Dimorare nell'insegnamento di Cristo Se il brano precedente partiva dalla constatazione positiva della buona condotta di alcuni cristiani della comunità a cui è rivolta la lettera, il presente prende l'avvio da una constatazione negativa: la presenza nel mondo di molti ingannatori che non professano la fede nell'incarnazione del Cristo. Il termine «ingannatori» richiama il vocabolario usato dalla 1Giovanni per indicare l'opera dei secessionisti, usciti dalle fila della comunità giovannea e ormai avversari della tradizione apostolica del Discepolo amato (cfr. 1Gv 2,19.26; 3,7; 4,6). Siccome il loro inganno riguarda la persona stessa di Gesù Cristo, del quale negano la realtà dell'incarnazione, essi vengono associati alla più ampia azione mistificatrice dell'anticristo. L'esortazione prende così la forma di una messa in guardia dal pericolo di farsi traviare da tali falsi maestri, eventualità che porterebbe i cristiani a vanificare il frutto del lavoro apostolico del presbitero e delle guide delle comunità giovannee, che li avevano condotti alla fede e alla salvezza (v. 8). Nella chiusura del corpo della lettera l'autore passa a usare un linguaggio netto e duro: preoccupato per la fede dei fratelli più deboli, egli vieta ai cristiani di accogliere nelle loro case quanti dovessero presentarsi con dottrine nuove e fallaci. Questi ingannatori e anticristi devono essere tenuti a distanza, per evitare che facciano cadere nell'errore altri fratelli. Dal confronto tra questa lettera e l Giovanni si può dedurre che il presbitero, dopo aver visto i falsi maestri all'opera nella principale comunità giovannea (quella in cui egli stesso risiede), voglia preparare i fedeli di una comunità più giovane all'imminente arrivo di tali predicatori avversari, che potrebbero gettare anche quella Chiesa locale nello scompiglio. Da qui la necessità di non accoglierli in casa e di non rivolgere loro il saluto cristiano, il quale, spesso accompagnato dal «bacio santo» (1Cor 16,20; 2Cor 13,12; 1Ts 5,26), era un'antica forma di benedizione (cfr. Fil 4,21-23; Tt 3,15; Eb 13,24-25) che voleva significare vera fratellanza e profonda comunione. E qualsiasi forma di comunanza tra i cristiani e gli operatori di iniquità o di malvagità è fuori discussione!

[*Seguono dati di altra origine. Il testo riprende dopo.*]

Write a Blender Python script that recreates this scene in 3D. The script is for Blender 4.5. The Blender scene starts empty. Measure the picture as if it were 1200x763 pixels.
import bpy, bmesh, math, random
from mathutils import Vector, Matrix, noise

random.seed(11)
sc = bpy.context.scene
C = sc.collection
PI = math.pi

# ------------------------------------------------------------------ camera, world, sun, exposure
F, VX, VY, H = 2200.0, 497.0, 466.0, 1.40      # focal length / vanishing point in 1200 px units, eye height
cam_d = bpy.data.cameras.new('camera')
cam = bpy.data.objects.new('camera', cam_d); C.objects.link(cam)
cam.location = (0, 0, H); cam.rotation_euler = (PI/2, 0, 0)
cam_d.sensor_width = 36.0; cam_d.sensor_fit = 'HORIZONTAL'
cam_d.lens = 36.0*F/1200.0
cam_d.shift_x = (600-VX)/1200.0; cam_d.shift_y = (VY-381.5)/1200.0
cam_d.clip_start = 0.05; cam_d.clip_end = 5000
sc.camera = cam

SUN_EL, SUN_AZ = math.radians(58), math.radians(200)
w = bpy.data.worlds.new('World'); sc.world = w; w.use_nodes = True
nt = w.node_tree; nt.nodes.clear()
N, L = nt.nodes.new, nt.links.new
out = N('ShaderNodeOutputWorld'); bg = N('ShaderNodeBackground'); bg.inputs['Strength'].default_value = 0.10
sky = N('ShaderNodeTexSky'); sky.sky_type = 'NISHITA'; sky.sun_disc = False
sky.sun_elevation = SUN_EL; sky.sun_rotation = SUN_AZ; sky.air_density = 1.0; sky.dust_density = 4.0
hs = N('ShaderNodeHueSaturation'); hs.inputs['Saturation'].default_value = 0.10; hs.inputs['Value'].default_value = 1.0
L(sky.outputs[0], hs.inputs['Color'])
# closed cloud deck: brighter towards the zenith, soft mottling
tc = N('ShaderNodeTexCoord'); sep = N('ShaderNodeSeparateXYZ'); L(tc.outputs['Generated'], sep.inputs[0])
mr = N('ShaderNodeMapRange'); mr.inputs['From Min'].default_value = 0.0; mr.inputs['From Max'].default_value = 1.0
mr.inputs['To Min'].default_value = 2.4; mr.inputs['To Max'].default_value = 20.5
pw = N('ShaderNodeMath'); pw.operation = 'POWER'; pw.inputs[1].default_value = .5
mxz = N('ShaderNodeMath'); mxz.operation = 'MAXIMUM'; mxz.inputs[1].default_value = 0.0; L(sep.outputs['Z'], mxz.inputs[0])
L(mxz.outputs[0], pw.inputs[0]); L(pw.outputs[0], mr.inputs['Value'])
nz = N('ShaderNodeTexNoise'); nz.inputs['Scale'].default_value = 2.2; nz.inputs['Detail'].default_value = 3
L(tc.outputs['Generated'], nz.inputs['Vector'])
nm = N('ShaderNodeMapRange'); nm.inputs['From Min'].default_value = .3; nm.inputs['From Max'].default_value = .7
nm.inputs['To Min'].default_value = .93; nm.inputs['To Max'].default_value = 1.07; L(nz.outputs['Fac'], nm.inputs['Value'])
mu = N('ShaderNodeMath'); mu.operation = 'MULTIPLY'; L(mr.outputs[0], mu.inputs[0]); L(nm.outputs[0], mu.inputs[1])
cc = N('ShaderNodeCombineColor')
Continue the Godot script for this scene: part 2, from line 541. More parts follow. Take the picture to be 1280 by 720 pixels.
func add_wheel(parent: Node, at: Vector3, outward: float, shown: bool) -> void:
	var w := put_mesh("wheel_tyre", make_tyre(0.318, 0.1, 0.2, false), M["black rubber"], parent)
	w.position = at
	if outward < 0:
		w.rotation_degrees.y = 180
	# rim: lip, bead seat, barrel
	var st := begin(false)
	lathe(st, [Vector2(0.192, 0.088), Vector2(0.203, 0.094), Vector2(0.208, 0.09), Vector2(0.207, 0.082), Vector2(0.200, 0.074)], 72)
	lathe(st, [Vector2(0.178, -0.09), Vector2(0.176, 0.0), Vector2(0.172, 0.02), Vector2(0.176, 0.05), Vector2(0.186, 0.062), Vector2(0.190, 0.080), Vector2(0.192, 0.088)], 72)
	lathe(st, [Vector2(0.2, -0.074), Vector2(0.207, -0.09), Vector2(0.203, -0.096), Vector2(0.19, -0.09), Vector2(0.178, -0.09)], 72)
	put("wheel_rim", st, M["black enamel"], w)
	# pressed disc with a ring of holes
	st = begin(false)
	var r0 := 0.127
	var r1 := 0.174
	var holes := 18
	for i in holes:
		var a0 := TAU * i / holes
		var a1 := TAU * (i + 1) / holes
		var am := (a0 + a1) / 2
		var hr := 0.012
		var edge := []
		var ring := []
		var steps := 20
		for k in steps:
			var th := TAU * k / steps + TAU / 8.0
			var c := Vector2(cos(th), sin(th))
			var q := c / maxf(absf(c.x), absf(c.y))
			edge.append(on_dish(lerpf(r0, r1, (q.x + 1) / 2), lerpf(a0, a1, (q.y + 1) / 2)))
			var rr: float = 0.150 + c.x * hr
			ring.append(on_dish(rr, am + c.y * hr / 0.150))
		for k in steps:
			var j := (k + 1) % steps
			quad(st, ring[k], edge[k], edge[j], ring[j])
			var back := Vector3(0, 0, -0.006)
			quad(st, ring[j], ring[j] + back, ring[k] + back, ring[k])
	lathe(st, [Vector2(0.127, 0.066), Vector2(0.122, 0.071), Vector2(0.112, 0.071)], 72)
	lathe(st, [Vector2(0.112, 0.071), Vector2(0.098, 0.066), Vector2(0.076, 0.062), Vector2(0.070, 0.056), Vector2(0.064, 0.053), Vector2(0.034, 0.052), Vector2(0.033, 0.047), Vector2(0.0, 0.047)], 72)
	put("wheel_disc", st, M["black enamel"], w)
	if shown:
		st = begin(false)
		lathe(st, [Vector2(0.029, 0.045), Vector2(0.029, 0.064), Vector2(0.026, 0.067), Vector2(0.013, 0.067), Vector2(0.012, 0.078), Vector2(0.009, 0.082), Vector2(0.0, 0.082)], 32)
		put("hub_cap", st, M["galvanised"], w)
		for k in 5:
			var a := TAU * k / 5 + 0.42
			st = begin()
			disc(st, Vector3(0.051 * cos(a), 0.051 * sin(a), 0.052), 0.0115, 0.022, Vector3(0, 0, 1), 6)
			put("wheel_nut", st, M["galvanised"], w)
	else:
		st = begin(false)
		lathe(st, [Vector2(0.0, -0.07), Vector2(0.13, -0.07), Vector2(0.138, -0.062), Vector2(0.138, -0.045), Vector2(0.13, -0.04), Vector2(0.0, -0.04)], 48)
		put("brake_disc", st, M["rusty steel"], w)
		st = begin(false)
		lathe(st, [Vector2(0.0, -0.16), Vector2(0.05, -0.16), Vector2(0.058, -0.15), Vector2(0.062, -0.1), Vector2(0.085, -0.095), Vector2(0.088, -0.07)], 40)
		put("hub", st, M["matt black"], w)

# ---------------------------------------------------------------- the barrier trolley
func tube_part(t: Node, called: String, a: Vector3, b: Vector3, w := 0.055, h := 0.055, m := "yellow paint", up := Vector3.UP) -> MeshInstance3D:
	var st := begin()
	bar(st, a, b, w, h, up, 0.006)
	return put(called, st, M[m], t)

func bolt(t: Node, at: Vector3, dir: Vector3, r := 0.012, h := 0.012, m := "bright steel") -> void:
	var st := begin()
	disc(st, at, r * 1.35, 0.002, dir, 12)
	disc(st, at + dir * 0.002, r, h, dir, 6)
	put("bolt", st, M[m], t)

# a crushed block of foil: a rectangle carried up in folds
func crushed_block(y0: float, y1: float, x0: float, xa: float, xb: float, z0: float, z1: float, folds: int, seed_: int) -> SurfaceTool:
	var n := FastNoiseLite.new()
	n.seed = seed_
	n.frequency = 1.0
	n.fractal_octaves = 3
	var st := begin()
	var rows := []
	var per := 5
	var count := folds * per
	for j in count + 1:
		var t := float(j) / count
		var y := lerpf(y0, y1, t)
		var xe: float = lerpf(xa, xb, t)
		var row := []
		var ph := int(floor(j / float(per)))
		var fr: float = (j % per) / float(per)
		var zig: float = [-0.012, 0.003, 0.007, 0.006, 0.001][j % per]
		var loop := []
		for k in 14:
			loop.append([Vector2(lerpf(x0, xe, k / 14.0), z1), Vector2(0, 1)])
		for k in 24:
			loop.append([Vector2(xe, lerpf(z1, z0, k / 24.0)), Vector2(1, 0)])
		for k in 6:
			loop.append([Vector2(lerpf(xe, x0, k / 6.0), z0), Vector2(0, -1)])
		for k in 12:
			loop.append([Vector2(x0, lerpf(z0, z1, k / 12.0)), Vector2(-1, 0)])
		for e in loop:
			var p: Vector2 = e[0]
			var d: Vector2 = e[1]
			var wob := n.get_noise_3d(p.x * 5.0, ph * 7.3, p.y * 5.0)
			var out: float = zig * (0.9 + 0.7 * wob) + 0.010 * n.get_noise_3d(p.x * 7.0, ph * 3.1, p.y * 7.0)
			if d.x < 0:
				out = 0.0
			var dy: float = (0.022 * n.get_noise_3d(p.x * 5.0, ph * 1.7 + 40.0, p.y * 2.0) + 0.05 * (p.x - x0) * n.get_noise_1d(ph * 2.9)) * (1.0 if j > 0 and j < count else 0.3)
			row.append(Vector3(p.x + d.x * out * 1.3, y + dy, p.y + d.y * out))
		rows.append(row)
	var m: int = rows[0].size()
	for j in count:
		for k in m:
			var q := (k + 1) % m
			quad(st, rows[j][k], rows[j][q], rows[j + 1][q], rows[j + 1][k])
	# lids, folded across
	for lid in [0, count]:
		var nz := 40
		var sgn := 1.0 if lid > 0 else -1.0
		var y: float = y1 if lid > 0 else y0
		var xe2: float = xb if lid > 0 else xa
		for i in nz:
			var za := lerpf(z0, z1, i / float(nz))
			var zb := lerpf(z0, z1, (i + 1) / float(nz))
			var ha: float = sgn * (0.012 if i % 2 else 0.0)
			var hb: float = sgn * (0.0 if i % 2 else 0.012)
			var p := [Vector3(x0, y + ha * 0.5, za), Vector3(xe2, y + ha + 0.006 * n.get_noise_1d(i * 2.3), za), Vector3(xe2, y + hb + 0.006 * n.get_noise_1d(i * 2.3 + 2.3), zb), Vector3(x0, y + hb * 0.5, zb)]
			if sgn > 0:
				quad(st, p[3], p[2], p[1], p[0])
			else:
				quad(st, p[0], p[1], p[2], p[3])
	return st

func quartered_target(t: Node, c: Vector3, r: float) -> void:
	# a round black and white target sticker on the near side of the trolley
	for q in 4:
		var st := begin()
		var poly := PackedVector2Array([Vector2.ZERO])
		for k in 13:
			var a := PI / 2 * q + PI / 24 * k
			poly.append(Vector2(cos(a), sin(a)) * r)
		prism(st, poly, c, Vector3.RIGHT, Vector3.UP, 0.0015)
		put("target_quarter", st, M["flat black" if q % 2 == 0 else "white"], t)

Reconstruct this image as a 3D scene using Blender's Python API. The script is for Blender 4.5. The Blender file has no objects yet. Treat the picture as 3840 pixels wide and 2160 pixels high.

Conclusione e saluti finali Dopo aver terminato le raccomandazioni più urgenti – mettere in pratica il comandamento dell'amore vicendevole (v. 5), non lasciarsi traviare dalle idee progressiste dei secessionisti (vv. 7-8) e non accoglierli per nessuna ragione nelle proprie case (vv. 10-11) –,il presbitero si accinge a concludere la sua lettera con una formula piuttosto tradizionale, che, nella candida ammissione dell'inadeguatezza o, quanto meno, dell'insufficienza del mezzo cartaceo per trasmettere la sovrabbondante grazia comunicata da Gesù ai suoi, ricorda sia la prima, sia la seconda conclusione del quarto vangelo: «Gesù in presenza dei discepoli fece ancora molti altri segni, che non sono stati scritti in questo libro» (Gv 20,30); «Ci sono anche molte altre cose che Gesù fece: se si scrivessero a una a una, penso che non basterebbe il mondo intero a contenere i libri che si dovrebbero scrivere» (Gv 21,25). Con il saluto finale, che non è personale da parte dello scrivente ma collettivo, proveniente dalla comunità cristiana nella quale il presbitero risiede e opera, l'autore incornicia tutta la lettera in una bella inclusione, attribuendo alla propria Chiesa il medesimo appellativo, «eletta», riservato in apertura alla «signora» cui è destinato lo scritto: «all'eletta signora e ai suoi figli» (v. 1); «i figli della tua sorella, l'eletta» (v. 13). Le due Chiese sono tra l'altro definite sorelle, elemento che ribadisce il profondo legame esistente tra le diverse comunità giovannee: alla più comune definizione dei cristiani come fratelli dobbiamo quindi aggiungere questa, che ci insegna a considerare le varie comunità locali come sorelle e a valorizzare l'aspetto della comunionalità nella nostra ecclesiologia.